>> START GIVEN INFORMATION
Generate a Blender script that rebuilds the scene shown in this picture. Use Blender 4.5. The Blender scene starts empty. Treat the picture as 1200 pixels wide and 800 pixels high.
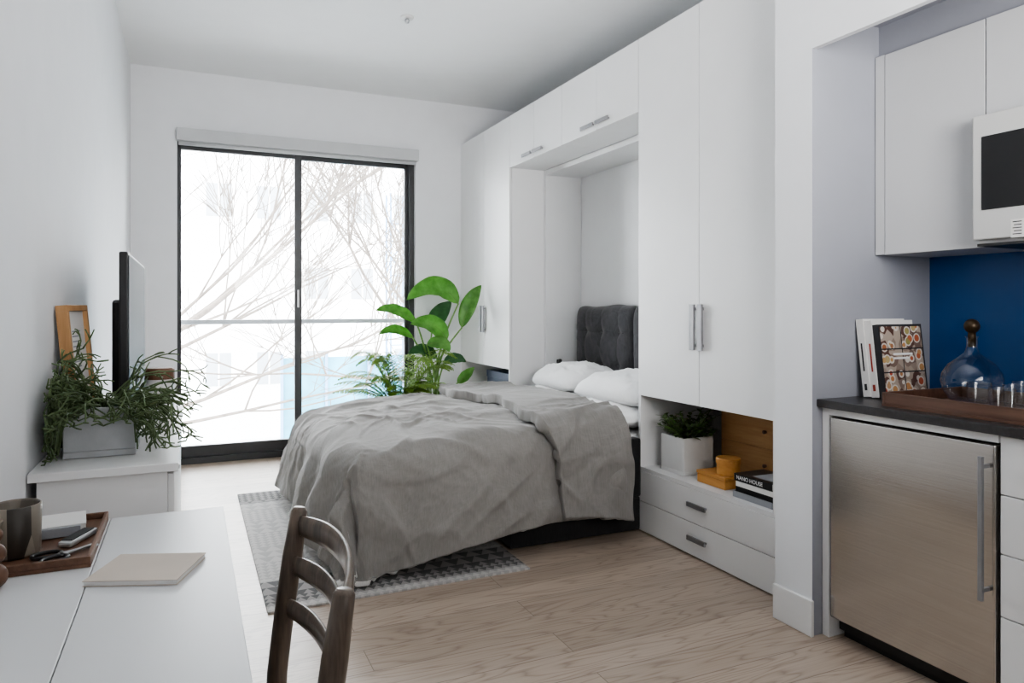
import bpy, bmesh, math, random
from mathutils import Vector, Matrix, noise
random.seed(7)
S = bpy.context.scene
COL = S.collection
PI = math.pi
# ---------------------------------------------------------------- camera
F = 830.0; HOR = 360.0; H = 1.27
TH = math.atan(378.0/F); ST, CT = math.sin(TH), math.cos(TH)
cd = bpy.data.cameras.new('camera'); cam = bpy.data.objects.new('camera', cd); COL.objects.link(cam)
cd.sensor_width = 36.0; cd.lens = F/1200*36; cd.shift_y = -(400-HOR)/1200; cd.clip_start = .02; cd.clip_end = 300
cam.location = (0, 0, H); cam.rotation_euler = (PI/2, 0, -TH)
S.camera = cam
def P(px, py, X=None, Y=None, Z=None):
    u = (px-600)/F; v = (HOR-py)/F
    rx, ry = ST+u*CT, CT-u*ST
    if X is not None: d = X/rx
    elif Y is not None: d = Y/ry
    else: d = (Z-H)/v
    return Vector((d*rx, d*ry, H+d*v))
# ---------------------------------------------------------------- mesh helpers
ORG = {}
class MB:
    def __init__(s): s.v = []; s.f = []
    def add(s, vs, fs):
        n = len(s.v); s.v += [Vector(p) for p in vs]; s.f += [tuple(i+n for i in f) for f in fs]; return s
    def box(s, x0, x1, y0, y1, z0, z1):
        return s.add([(x0,y0,z0),(x1,y0,z0),(x1,y1,z0),(x0,y1,z0),(x0,y0,z1),(x1,y0,z1),(x1,y1,z1),(x0,y1,z1)],
                     [(0,3,2,1),(4,5,6,7),(0,1,5,4),(1,2,6,5),(2,3,7,6),(3,0,4,7)])
    def obox(s, c, size, rz=0, rx=0, ry=0):
        m = Matrix.Translation(Vector(c)) @ Matrix.Rotation(rz,4,'Z') @ Matrix.Rotation(ry,4,'Y') @ Matrix.Rotation(rx,4,'X')
        a, b, h = size[0]/2, size[1]/2, size[2]/2
        q = [(-a,-b,-h),(a,-b,-h),(a,b,-h),(-a,b,-h),(-a,-b,h),(a,-b,h),(a,b,h),(-a,b,h)]
        return s.add([m @ Vector(p) for p in q], [(0,3,2,1),(4,5,6,7),(0,1,5,4),(1,2,6,5),(2,3,7,6),(3,0,4,7)])
    def tube(s, pts, rad, n=8, closed=False, flat=1.0):
        pts = [Vector(p) for p in pts]; k = len(pts)
        if not isinstance(rad, (list, tuple)): rad = [rad]*k
        vs = []; fs = []; up = None
        for i, p in enumerate(pts):
            if closed: t = pts[(i+1)%k]-pts[i-1]
            else: t = pts[min(i+1,k-1)]-pts[max(i-1,0)]
            if t.length < 1e-9: t = Vector((0,0,1))
            t.normalize()
            if up is None:
                up = Vector((0,0,1)) if abs(t.z) < .9 else Vector((1,0,0))
            a = up - t*up.dot(t)
            if a.length < 1e-6: a = t.orthogonal()
            a.normalize(); up = a; b = t.cross(a)
            for j in range(n):
                w = 2*PI*j/n
                vs.append(p + a*(math.cos(w)*rad[i]) + b*(math.sin(w)*rad[i]*flat))
        rng = k if closed else k-1
        for i in range(rng):
            for j in range(n):
                i2 = (i+1)%k
                fs.append((i*n+j, i*n+(j+1)%n, i2*n+(j+1)%n, i2*n+j))
        if not closed:
            fs.append(tuple(range(n))[::-1]); fs.append(tuple((k-1)*n+j for j in range(n)))
        return s.add(vs, fs)
    def lathe(s, prof, c, n=32):
        vs = []; fs = []; k = len(prof)
        for r, z in prof:
            for j in range(n):
                w = 2*PI*j/n; vs.append((c[0]+max(r,1e-4)*math.cos(w), c[1]+max(r,1e-4)*math.sin(w), c[2]+z))
        for i in range(k-1):
            for j in range(n): fs.append((i*n+j, i*n+(j+1)%n, (i+1)*n+(j+1)%n, (i+1)*n+j))
        if prof[0][0] > 1e-3: fs.append(tuple(range(n))[::-1])
        if prof[-1][0] > 1e-3: fs.append(tuple((k-1)*n+j for j in range(n)))
        return s.add(vs, fs)
    def grid(s, fn, nu, nv):
        vs = [fn(i/(nu-1), j/(nv-1)) for i in range(nu) for j in range(nv)]
        return s.add(vs, [(i*nv+j, (i+1)*nv+j, (i+1)*nv+j+1, i*nv+j+1) for i in range(nu-1) for j in range(nv-1)])
    def build(s, name, mat, parent=None, smooth=False, bevel=0, solid=0, sub=0, seg=2, recalc=True, rim=0):
        if parent is None:
            xs = [p.x for p in s.v]; ys = [p.y for p in s.v]; zs = [p.z for p in s.v]
            org = Vector(((min(xs)+max(xs))/2, (min(ys)+max(ys))/2, min(zs)))
        else: org = ORG[parent.name]
        me = bpy.data.meshes.new(name); me.from_pydata([tuple(p-org) for p in s.v], [], s.f)
        if recalc:
            bm = bmesh.new(); bm.from_mesh(me); bmesh.ops.recalc_face_normals(bm, faces=bm.faces); bm.to_mesh(me); bm.free()
        for m in (mat if isinstance(mat, list) else [mat]): me.materials.append(m)
        if smooth: me.polygons.foreach_set('use_smooth', [True]*len(me.polygons))
        me.update()
        o = bpy.data.objects.new(name, me); COL.objects.link(o)
        if parent is None: o.location = org
        else: o.parent = parent
        ORG[o.name] = org
        if solid:
            md = o.modifiers.new('solid', 'SOLIDIFY'); md.thickness = abs(solid); md.offset = -1 if solid > 0 else 1
            if rim: md.material_offset = rim; md.material_offset_rim = rim
        if bevel:
            md = o.modifiers.new('bevel', 'BEVEL'); md.width = bevel; md.segments = seg; md.limit_method = 'ANGLE'
        if sub:
            md = o.modifiers.new('sub', 'SUBSURF'); md.levels = sub; md.render_levels = sub
        return o
def tag(o, label, cat, group=None):
    o['label'] = label; o['category'] = cat
    if group: o['group'] = group
    return o
def thing(name, label, cat, loc, group=None):
    o = bpy.data.objects.new(name, None); COL.objects.link(o); o.location = loc; o.empty_display_size = .1
    ORG[o.name] = Vector(loc); return tag(o, label, cat, group)
def struct(o): o['kind'] = 'structure'; return o
def B(name, mat, dims, parent=None, bevel=0.0, **k): return MB().box(*dims).build(name, mat, parent, bevel=bevel, **k)
def lettering(name, s, size, pos, xa, ya, mat, parent):
    cu = bpy.data.curves.new('t', 'FONT'); cu.body = s; cu.size = size; cu.extrude = .0004; cu.align_x = 'CENTER'; cu.align_y = 'CENTER'
    t = bpy.data.objects.new('t', cu); COL.objects.link(t)
    dg = bpy.context.evaluated_depsgraph_get(); me = bpy.data.meshes.new_from_object(t.evaluated_get(dg))
    bpy.data.objects.remove(t)
    xa = Vector(xa).normalized(); ya = Vector(ya).normalized(); za = xa.cross(ya); org = ORG[parent.name]
    for v in me.vertices: v.co = Vector(pos) + xa*v.co.x + ya*v.co.y + za*v.co.z - org
    me.name = name; me.materials.clear(); me.materials.append(mat)
    o = bpy.data.objects.new(name, me); COL.objects.link(o); o.parent = parent; ORG[o.name] = org; return o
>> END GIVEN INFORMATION
SET EXERCISE: Produce an exact copy of each line of data, skipping embedded images.

ANSWER TO THIS EXERCISE:
Generate a Blender script that rebuilds the scene shown in this picture. Use Blender 4.5. The Blender scene starts empty. Treat the picture as 1200 pixels wide and 800 pixels high.
import bpy, bmesh, math, random
from mathutils import Vector, Matrix, noise
random.seed(7)
S = bpy.context.scene
COL = S.collection
PI = math.pi
# ---------------------------------------------------------------- camera
F = 830.0; HOR = 360.0; H = 1.27
TH = math.atan(378.0/F); ST, CT = math.sin(TH), math.cos(TH)
cd = bpy.data.cameras.new('camera'); cam = bpy.data.objects.new('camera', cd); COL.objects.link(cam)
cd.sensor_width = 36.0; cd.lens = F/1200*36; cd.shift_y = -(400-HOR)/1200; cd.clip_start = .02; cd.clip_end = 300
cam.location = (0, 0, H); cam.rotation_euler = (PI/2, 0, -TH)
S.camera = cam
def P(px, py, X=None, Y=None, Z=None):
    u = (px-600)/F; v = (HOR-py)/F
    rx, ry = ST+u*CT, CT-u*ST
    if X is not None: d = X/rx
    elif Y is not None: d = Y/ry
    else: d = (Z-H)/v
    return Vector((d*rx, d*ry, H+d*v))
# ---------------------------------------------------------------- mesh helpers
ORG = {}
class MB:
    def __init__(s): s.v = []; s.f = []
    def add(s, vs, fs):
        n = len(s.v); s.v += [Vector(p) for p in vs]; s.f += [tuple(i+n for i in f) for f in fs]; return s
    def box(s, x0, x1, y0, y1, z0, z1):
        return s.add([(x0,y0,z0),(x1,y0,z0),(x1,y1,z0),(x0,y1,z0),(x0,y0,z1),(x1,y0,z1),(x1,y1,z1),(x0,y1,z1)],
                     [(0,3,2,1),(4,5,6,7),(0,1,5,4),(1,2,6,5),(2,3,7,6),(3,0,4,7)])
    def obox(s, c, size, rz=0, rx=0, ry=0):
        m = Matrix.Translation(Vector(c)) @ Matrix.Rotation(rz,4,'Z') @ Matrix.Rotation(ry,4,'Y') @ Matrix.Rotation(rx,4,'X')
        a, b, h = size[0]/2, size[1]/2, size[2]/2
        q = [(-a,-b,-h),(a,-b,-h),(a,b,-h),(-a,b,-h),(-a,-b,h),(a,-b,h),(a,b,h),(-a,b,h)]
        return s.add([m @ Vector(p) for p in q], [(0,3,2,1),(4,5,6,7),(0,1,5,4),(1,2,6,5),(2,3,7,6),(3,0,4,7)])
    def tube(s, pts, rad, n=8, closed=False, flat=1.0):
        pts = [Vector(p) for p in pts]; k = len(pts)
        if not isinstance(rad, (list, tuple)): rad = [rad]*k
        vs = []; fs = []; up = None
        for i, p in enumerate(pts):
            if closed: t = pts[(i+1)%k]-pts[i-1]
            else: t = pts[min(i+1,k-1)]-pts[max(i-1,0)]
            if t.length < 1e-9: t = Vector((0,0,1))
            t.normalize()
            if up is None:
                up = Vector((0,0,1)) if abs(t.z) < .9 else Vector((1,0,0))
            a = up - t*up.dot(t)
            if a.length < 1e-6: a = t.orthogonal()
            a.normalize(); up = a; b = t.cross(a)
            for j in range(n):
                w = 2*PI*j/n
                vs.append(p + a*(math.cos(w)*rad[i]) + b*(math.sin(w)*rad[i]*flat))
        rng = k if closed else k-1
        for i in range(rng):
            for j in range(n):
                i2 = (i+1)%k
                fs.append((i*n+j, i*n+(j+1)%n, i2*n+(j+1)%n, i2*n+j))
        if not closed:
            fs.append(tuple(range(n))[::-1]); fs.append(tuple((k-1)*n+j for j in range(n)))
        return s.add(vs, fs)
    def lathe(s, prof, c, n=32):
        vs = []; fs = []; k = len(prof)
        for r, z in prof:
            for j in range(n):
                w = 2*PI*j/n; vs.append((c[0]+max(r,1e-4)*math.cos(w), c[1]+max(r,1e-4)*math.sin(w), c[2]+z))
        for i in range(k-1):
            for j in range(n): fs.append((i*n+j, i*n+(j+1)%n, (i+1)*n+(j+1)%n, (i+1)*n+j))
        if prof[0][0] > 1e-3: fs.append(tuple(range(n))[::-1])
        if prof[-1][0] > 1e-3: fs.append(tuple((k-1)*n+j for j in range(n)))
        return s.add(vs, fs)
    def grid(s, fn, nu, nv):
        vs = [fn(i/(nu-1), j/(nv-1)) for i in range(nu) for j in range(nv)]
        return s.add(vs, [(i*nv+j, (i+1)*nv+j, (i+1)*nv+j+1, i*nv+j+1) for i in range(nu-1) for j in range(nv-1)])
    def build(s, name, mat, parent=None, smooth=False, bevel=0, solid=0, sub=0, seg=2, recalc=True, rim=0):
        if parent is None:
            xs = [p.x for p in s.v]; ys = [p.y for p in s.v]; zs = [p.z for p in s.v]
            org = Vector(((min(xs)+max(xs))/2, (min(ys)+max(ys))/2, min(zs)))
        else: org = ORG[parent.name]
        me = bpy.data.meshes.new(name); me.from_pydata([tuple(p-org) for p in s.v], [], s.f)
        if recalc:
            bm = bmesh.new(); bm.from_mesh(me); bmesh.ops.recalc_face_normals(bm, faces=bm.faces); bm.to_mesh(me); bm.free()
        for m in (mat if isinstance(mat, list) else [mat]): me.materials.append(m)
        if smooth: me.polygons.foreach_set('use_smooth', [True]*len(me.polygons))
        me.update()
        o = bpy.data.objects.new(name, me); COL.objects.link(o)
        if parent is None: o.location = org
        else: o.parent = parent
        ORG[o.name] = org
        if solid:
            md = o.modifiers.new('solid', 'SOLIDIFY'); md.thickness = abs(solid); md.offset = -1 if solid > 0 else 1
            if rim: md.material_offset = rim; md.material_offset_rim = rim
        if bevel:
            md = o.modifiers.new('bevel', 'BEVEL'); md.width = bevel; md.segments = seg; md.limit_method = 'ANGLE'
        if sub:
            md = o.modifiers.new('sub', 'SUBSURF'); md.levels = sub; md.render_levels = sub
        return o
def tag(o, label, cat, group=None):
    o['label'] = label; o['category'] = cat
    if group: o['group'] = group
    return o
def thing(name, label, cat, loc, group=None):
    o = bpy.data.objects.new(name, None); COL.objects.link(o); o.location = loc; o.empty_display_size = .1
    ORG[o.name] = Vector(loc); return tag(o, label, cat, group)
def struct(o): o['kind'] = 'structure'; return o
def B(name, mat, dims, parent=None, bevel=0.0, **k): return MB().box(*dims).build(name, mat, parent, bevel=bevel, **k)
def lettering(name, s, size, pos, xa, ya, mat, parent):
    cu = bpy.data.curves.new('t', 'FONT'); cu.body = s; cu.size = size; cu.extrude = .0004; cu.align_x = 'CENTER'; cu.align_y = 'CENTER'
    t = bpy.data.objects.new('t', cu); COL.objects.link(t)
    dg = bpy.context.evaluated_depsgraph_get(); me = bpy.data.meshes.new_from_object(t.evaluated_get(dg))
    bpy.data.objects.remove(t)
    xa = Vector(xa).normalized(); ya = Vector(ya).normalized(); za = xa.cross(ya); org = ORG[parent.name]
    for v in me.vertices: v.co = Vector(pos) + xa*v.co.x + ya*v.co.y + za*v.co.z - org
    me.name = name; me.materials.clear(); me.materials.append(mat)
    o = bpy.data.objects.new(name, me); COL.objects.link(o); o.parent = parent; ORG[o.name] = org; return o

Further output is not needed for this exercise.